How has global terrorism changed seven years after 9/11?
While there were initial victories against Al Qaeda immediately following the September 11th attacks in the sense that senior Al Qaeda leaders were captured and killed, and they lost their safe haven in Afghanistan, it appears, according to all of the intelligence experts and the U.S. intelligence community, that Al Qaeda has, in fact, regenerated, and is as ever now, seven years later. They have their key leadership intact. They have once again recruited a whole bench of mid-level lieutenant types. They are actively plotting attacks around the world. And again, they have a safe haven. It's just now not in Afghanistan. It's largely in Pakistan in the Federally Administered Tribal Areas.
They also are a more dispersed organization than they were right before September 11th. While they still have their central leadership, they have affiliates all over the world, and that includes Africa, Europe with the Muslin diaspora, and Yemen, Saudia Arabia, and of course, one of their most important affiliates is in Iraq. And then they've increased their collaboration with militant groups in Pakistan.
Another difference since September 11th is that their communications strategy is much more sophisticated than it once was. They are very effective at getting their messages out, and that's through the Internet and through media interviews. They issue press statements. And they are targeting Western audiences more than they used to, so they're doing more in English, and they're also trying to appeal to Western cultural and historical references, whether that be Katrina, or the mortgage crisis, or the war in Iraq. They're tying to appeal to disgruntled U.S. and European citizens.
What do experts believe are the greatest threats facing the United States right now?
The Center for American Progress and Foreign Policy magazine just recently conducted their fourth Terrorism Index, which is a survey of more than 100 terrorism and national security experts from across the ideological spectrum for their views on terrorism and U.S. national security concerns. And these experts show that they had increasing concerns about global terrorist networks. The experts also showed concern about other national security issues apart from growing terrorist networks. They talked about concerns about the war in Iraq, about a nuclear Iran, about failed states, and a U.S. economy in decline. They were increasingly concerned about the proliferation of nuclear weapons, especially that those nuclear weapons might fall into the hands of terrorists.
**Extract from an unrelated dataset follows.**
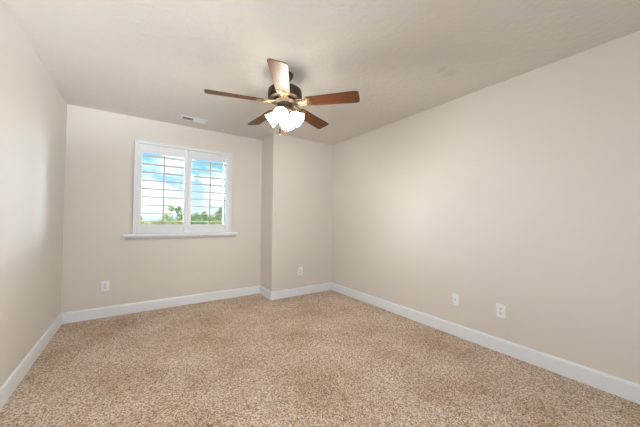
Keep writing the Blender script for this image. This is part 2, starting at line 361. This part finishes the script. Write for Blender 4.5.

How can we begin to address these emerging national security challenges?
It's clear that the next administration has a whole host of major security challenges it will need to face. And that ranges from Iraq to Iran, and Afghanistan and Pakistan. The Terrorism Index had some interesting insights into this. For Iraq, for example, majorities thought that we needed to begin withdrawing U.S. troops over the next 18 months, and begin redeploying them to Afghanistan and the Persian Gulf. They also thought that the current strategy toward Pakistan was having a negative impact on U.S. national security, and that we needed to do a better job at pressuring the Pakistani government to crack down on the militant groups in the Federally Administered Tribal Areas, which are actively planning attacks on the United States, and also to encourage the Pakistani government to be much more aggressive at integrating those areas into the rest of Pakistan so that it wasn't sort of this failed state within a state. They also had recommendations on Afghanistan, trying to turn the situation around there. One of the major recommendations there was to increase the international coordination and create a plan by the actors there to turn the situation around.